Your objective: Report how many lines hold the word "scene"; answer with the number alone.

Given information:
....

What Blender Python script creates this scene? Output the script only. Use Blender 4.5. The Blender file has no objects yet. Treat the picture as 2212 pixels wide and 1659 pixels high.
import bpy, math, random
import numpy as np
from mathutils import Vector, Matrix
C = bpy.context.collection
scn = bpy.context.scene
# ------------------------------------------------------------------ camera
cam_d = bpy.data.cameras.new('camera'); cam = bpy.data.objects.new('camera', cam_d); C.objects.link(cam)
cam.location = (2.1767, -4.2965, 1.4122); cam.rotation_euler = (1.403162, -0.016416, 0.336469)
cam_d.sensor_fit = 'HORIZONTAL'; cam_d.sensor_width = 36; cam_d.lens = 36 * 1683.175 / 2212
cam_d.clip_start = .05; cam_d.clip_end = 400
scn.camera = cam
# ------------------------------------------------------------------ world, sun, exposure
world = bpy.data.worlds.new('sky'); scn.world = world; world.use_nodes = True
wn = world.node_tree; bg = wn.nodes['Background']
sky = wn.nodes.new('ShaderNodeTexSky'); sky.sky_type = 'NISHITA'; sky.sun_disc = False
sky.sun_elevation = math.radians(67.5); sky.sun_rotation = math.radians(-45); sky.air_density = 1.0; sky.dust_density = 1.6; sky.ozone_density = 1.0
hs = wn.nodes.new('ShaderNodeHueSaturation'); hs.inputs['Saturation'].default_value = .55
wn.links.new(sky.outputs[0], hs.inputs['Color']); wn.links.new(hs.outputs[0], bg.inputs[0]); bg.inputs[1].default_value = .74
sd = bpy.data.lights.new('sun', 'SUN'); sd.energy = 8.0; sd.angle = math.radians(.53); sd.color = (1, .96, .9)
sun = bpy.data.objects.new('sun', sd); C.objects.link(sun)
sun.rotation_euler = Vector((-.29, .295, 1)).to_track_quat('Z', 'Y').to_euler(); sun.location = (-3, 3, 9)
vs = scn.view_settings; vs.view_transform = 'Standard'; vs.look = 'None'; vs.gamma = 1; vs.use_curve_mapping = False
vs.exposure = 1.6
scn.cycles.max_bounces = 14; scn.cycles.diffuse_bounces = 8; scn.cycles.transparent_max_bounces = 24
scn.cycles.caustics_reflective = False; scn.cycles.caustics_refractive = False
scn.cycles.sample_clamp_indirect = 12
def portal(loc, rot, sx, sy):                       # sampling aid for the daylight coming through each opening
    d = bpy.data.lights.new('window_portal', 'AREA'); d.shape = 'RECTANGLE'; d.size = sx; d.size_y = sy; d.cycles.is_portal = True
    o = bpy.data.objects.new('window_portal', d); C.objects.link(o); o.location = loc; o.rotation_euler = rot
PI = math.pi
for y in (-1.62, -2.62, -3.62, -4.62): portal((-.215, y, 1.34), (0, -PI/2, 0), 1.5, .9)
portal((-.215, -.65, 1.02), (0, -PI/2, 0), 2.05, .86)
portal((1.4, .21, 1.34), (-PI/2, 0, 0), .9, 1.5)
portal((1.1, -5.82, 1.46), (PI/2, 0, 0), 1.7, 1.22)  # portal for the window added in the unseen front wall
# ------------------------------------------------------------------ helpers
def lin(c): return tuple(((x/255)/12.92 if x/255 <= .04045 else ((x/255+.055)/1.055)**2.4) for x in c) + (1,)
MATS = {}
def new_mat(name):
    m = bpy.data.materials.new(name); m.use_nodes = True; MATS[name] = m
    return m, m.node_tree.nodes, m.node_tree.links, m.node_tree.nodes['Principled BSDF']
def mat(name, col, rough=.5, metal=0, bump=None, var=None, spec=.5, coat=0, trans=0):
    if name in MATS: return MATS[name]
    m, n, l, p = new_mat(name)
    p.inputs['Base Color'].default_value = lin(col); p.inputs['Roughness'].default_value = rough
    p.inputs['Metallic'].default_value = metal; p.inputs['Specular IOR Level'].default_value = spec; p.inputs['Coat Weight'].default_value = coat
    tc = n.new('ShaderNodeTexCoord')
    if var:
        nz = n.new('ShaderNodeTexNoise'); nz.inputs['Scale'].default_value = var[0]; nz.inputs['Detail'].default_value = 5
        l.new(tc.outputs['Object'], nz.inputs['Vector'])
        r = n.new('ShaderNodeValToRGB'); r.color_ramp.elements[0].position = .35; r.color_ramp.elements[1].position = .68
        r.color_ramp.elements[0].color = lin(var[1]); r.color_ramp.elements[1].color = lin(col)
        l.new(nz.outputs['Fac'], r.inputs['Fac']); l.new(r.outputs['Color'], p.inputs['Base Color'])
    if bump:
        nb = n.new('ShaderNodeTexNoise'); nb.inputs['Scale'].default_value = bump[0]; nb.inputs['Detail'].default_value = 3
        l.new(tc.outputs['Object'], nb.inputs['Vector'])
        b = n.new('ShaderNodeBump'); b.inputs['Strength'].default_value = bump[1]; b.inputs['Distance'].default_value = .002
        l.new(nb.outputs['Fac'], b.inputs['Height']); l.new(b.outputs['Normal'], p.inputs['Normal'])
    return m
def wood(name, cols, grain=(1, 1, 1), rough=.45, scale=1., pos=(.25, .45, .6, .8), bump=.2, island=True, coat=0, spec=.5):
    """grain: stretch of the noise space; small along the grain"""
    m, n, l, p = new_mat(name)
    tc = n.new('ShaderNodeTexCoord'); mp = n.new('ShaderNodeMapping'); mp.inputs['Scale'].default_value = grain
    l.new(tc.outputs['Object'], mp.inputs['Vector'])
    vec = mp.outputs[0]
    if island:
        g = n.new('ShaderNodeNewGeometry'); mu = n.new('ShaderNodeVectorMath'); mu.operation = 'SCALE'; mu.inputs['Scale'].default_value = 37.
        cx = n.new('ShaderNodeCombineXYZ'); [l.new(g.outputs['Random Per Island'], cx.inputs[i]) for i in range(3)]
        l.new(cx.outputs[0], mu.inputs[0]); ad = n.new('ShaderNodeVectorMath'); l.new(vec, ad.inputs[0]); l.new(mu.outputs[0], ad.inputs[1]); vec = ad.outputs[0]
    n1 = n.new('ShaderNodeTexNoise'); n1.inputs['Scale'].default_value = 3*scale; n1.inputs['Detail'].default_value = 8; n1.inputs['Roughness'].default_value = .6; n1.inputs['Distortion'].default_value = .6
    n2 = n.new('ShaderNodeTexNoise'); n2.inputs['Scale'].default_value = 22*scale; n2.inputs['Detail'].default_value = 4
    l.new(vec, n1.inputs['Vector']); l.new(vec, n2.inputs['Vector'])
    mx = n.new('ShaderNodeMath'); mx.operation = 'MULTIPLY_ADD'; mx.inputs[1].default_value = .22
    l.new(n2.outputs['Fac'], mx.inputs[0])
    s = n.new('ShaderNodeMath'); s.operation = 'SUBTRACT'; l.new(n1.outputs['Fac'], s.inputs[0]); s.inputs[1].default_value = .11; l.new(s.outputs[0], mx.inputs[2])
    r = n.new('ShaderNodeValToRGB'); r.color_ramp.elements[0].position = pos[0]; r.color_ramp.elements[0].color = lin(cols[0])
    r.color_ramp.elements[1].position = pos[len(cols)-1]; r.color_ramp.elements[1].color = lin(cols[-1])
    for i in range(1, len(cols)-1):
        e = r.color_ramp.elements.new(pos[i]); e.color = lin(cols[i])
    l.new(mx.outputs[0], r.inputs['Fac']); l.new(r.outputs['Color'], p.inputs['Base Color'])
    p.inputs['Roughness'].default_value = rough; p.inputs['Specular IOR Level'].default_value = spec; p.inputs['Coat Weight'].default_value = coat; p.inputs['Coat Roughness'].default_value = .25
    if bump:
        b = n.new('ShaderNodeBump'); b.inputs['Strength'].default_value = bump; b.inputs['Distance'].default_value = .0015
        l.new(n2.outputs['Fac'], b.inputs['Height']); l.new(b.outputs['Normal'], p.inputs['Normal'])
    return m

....

Answer to this task: 2